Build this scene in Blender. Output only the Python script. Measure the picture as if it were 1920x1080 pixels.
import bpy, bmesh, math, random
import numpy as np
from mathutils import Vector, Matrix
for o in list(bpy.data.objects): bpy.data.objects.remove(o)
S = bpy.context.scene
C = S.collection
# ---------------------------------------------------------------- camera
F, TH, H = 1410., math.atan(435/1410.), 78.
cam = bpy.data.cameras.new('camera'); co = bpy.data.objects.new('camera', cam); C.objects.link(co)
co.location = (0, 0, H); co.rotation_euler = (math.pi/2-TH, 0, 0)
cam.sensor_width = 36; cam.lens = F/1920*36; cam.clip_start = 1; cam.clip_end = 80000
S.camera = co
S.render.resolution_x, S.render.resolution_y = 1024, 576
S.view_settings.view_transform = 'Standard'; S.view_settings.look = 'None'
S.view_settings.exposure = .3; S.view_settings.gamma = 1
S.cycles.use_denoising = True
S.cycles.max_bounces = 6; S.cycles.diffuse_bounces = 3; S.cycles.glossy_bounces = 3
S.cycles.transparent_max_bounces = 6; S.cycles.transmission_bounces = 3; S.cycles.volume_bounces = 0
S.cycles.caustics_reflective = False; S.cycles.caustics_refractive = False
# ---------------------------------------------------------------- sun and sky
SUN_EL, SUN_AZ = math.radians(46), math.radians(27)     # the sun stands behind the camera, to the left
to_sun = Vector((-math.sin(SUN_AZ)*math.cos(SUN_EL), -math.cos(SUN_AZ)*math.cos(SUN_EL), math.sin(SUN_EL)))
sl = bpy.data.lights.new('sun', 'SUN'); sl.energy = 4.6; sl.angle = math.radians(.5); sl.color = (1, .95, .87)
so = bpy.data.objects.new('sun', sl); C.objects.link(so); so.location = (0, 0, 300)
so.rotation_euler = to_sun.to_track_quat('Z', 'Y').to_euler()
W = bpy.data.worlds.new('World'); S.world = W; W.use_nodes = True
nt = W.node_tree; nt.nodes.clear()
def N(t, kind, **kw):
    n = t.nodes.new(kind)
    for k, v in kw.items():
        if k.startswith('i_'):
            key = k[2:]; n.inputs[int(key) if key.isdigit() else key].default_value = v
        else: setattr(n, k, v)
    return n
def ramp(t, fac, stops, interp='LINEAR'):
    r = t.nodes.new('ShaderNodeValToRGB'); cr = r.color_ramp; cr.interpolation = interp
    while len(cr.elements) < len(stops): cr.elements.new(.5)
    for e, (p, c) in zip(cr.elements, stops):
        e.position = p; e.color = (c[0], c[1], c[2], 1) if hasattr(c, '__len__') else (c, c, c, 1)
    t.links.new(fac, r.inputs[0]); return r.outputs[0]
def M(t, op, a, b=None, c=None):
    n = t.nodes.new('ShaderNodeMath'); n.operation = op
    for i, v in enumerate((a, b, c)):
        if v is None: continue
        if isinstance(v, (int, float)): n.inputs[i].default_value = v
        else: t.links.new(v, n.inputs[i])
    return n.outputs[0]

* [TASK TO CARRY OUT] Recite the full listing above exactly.

* [RESULT OF THE EXERCISE]
Build this scene in Blender. Output only the Python script. Measure the picture as if it were 1920x1080 pixels.
import bpy, bmesh, math, random
import numpy as np
from mathutils import Vector, Matrix
for o in list(bpy.data.objects): bpy.data.objects.remove(o)
S = bpy.context.scene
C = S.collection
# ---------------------------------------------------------------- camera
F, TH, H = 1410., math.atan(435/1410.), 78.
cam = bpy.data.cameras.new('camera'); co = bpy.data.objects.new('camera', cam); C.objects.link(co)
co.location = (0, 0, H); co.rotation_euler = (math.pi/2-TH, 0, 0)
cam.sensor_width = 36; cam.lens = F/1920*36; cam.clip_start = 1; cam.clip_end = 80000
S.camera = co
S.render.resolution_x, S.render.resolution_y = 1024, 576
S.view_settings.view_transform = 'Standard'; S.view_settings.look = 'None'
S.view_settings.exposure = .3; S.view_settings.gamma = 1
S.cycles.use_denoising = True
S.cycles.max_bounces = 6; S.cycles.diffuse_bounces = 3; S.cycles.glossy_bounces = 3
S.cycles.transparent_max_bounces = 6; S.cycles.transmission_bounces = 3; S.cycles.volume_bounces = 0
S.cycles.caustics_reflective = False; S.cycles.caustics_refractive = False
# ---------------------------------------------------------------- sun and sky
SUN_EL, SUN_AZ = math.radians(46), math.radians(27)     # the sun stands behind the camera, to the left
to_sun = Vector((-math.sin(SUN_AZ)*math.cos(SUN_EL), -math.cos(SUN_AZ)*math.cos(SUN_EL), math.sin(SUN_EL)))
sl = bpy.data.lights.new('sun', 'SUN'); sl.energy = 4.6; sl.angle = math.radians(.5); sl.color = (1, .95, .87)
so = bpy.data.objects.new('sun', sl); C.objects.link(so); so.location = (0, 0, 300)
so.rotation_euler = to_sun.to_track_quat('Z', 'Y').to_euler()
W = bpy.data.worlds.new('World'); S.world = W; W.use_nodes = True
nt = W.node_tree; nt.nodes.clear()
def N(t, kind, **kw):
    n = t.nodes.new(kind)
    for k, v in kw.items():
        if k.startswith('i_'):
            key = k[2:]; n.inputs[int(key) if key.isdigit() else key].default_value = v
        else: setattr(n, k, v)
    return n
def ramp(t, fac, stops, interp='LINEAR'):
    r = t.nodes.new('ShaderNodeValToRGB'); cr = r.color_ramp; cr.interpolation = interp
    while len(cr.elements) < len(stops): cr.elements.new(.5)
    for e, (p, c) in zip(cr.elements, stops):
        e.position = p; e.color = (c[0], c[1], c[2], 1) if hasattr(c, '__len__') else (c, c, c, 1)
    t.links.new(fac, r.inputs[0]); return r.outputs[0]
def M(t, op, a, b=None, c=None):
    n = t.nodes.new('ShaderNodeMath'); n.operation = op
    for i, v in enumerate((a, b, c)):
        if v is None: continue
        if isinstance(v, (int, float)): n.inputs[i].default_value = v
        else: t.links.new(v, n.inputs[i])
    return n.outputs[0]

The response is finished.